16. A process as defined in claim 1, wherein the finely divided carbonyl iron used is carbonyl iron powder having the features carbon content below 1% by weight, nitrogen content below 1% by weight, oxygen content below 0.5% by weight, total content of further extraneous elements below 0.1% by weight and the phosphorous-containing iron powder has an oxygen content of up to 7% by weight.

17. A phosphorous-containing iron powder consisting essentially of iron and phosphorous and having a phosphorous content from 0.1 to 80% by weight,carbon content below 1% by weight, nitrogen content below 1% by weight, hydrogen content below 0.5% by weight, total content of further extraneous elements other than oxygen below 0.1%, mean particle diameter <10 μm, able to be prepared by a process as claimed in claim 1.

18. A phosphorous-containing iron powder as claim in claim 17 consisting essentially of iron and phosphorous and having a carbon content below 0.06% by weight,nitrogen content below 0.1% by weight, hydrogen content below 0.4% by weight.

19. A phosphorous-containing iron powder having an iron content of up to 89% by weight,phosphorous content from 0.1 to 80% by weight, carbon content below 1% by weight, nitrogen content below 1% by weight, hydrogen content below 0.5% by weight, total content of further extraneous elements other than oxygen below 0.1%, mean particle diameter <10 μm, able to be prepared by a process as claimed in claim 1.

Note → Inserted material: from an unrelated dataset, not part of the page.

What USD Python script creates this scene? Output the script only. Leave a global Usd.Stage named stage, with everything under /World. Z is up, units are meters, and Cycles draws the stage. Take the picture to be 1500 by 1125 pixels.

20. A phosphorous-containing iron powder having an iron content of up to 89% by weight,phosphorous content from 0.1 to 80% by weight, carbon content below 1% by weight, nitrogen content below 1% by weight, hydrogen content below 0.5% by weight, oxygen content of up to 7% by weight, total content of further extraneous elements below 0.1%, mean particle diameter <10 μm, able to be prepared by a process as claimed in claim 1.